Notice the 4 studs holding my blue steering arm on, that is also the kingpin cap (this pivot point is where a balljoint would be on a D44, 10bolt, or balljoint D60).

Stock steering arm for a Chevy 60. This doubles as the drivers-side kingpin cap. Passenger-side cap is similar but without the steering arm lever cast in to it (It's also only stamped steel on passenger side).

60 hubs are much bigger diameter than D44s/10 bolts. They are the same as Ford TTB D50 axle hubs.

Lower right web shows the "60F" marking.

2011-09-08163442.jpg

2011-09-08163515.jpg

2011-09-08163332.jpg


Also, GM 60s only have one ubolt on the passenger side.
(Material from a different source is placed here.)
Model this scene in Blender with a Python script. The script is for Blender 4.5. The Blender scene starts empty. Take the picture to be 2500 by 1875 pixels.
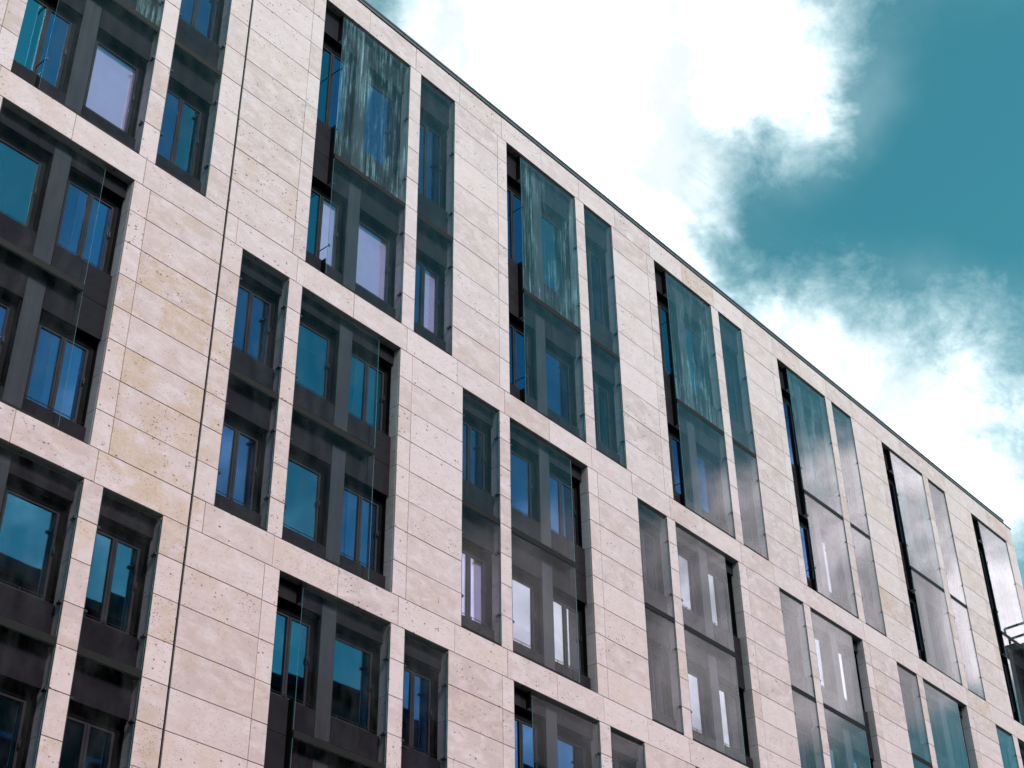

The inner ubolt is replaced by two studs that thread in to the center section.
2011-09-08163537.jpg


2011-09-08 16.34.15.jpg
 
Fwiw....

My 10b has:

- Yukon 4340 shafts. (inners/outer's)
- Spicer HD U-joint's.
- Stock K5 manual-locking hub's.
- Eaton Posi. unit.
- Sierra Gears.
- Timken bearings and seal's.
- 14" disc brake's.
- HD (3/4 ton) caliper's.
- Reid Racing HD passenger flat top knuckle.
- WFO HD TieRod w/ WFO HD TRE's.
- ORD X-over steering arm. (Held down w/ ARP stud's.)

- I also replaced the stock "Hub Lock-Nut's", w/ beefier versions from WCDifferential.


It's a beefy front end.

I wail on it pretty good in the mud.
I try to stay easy on it, on the trail's.
But, I have done a few full throttle application's, that put it through it's paces.

The only 2 thing's I've had to replace, are BallJoint's and a hub.
I drive waaaay too fast on stuff that's waaaaay too bumpy. ;)
(It also got about a foot of air-time, but who's counting....)


Edit: I only had to replace the bj's, because I drive this truck on the road.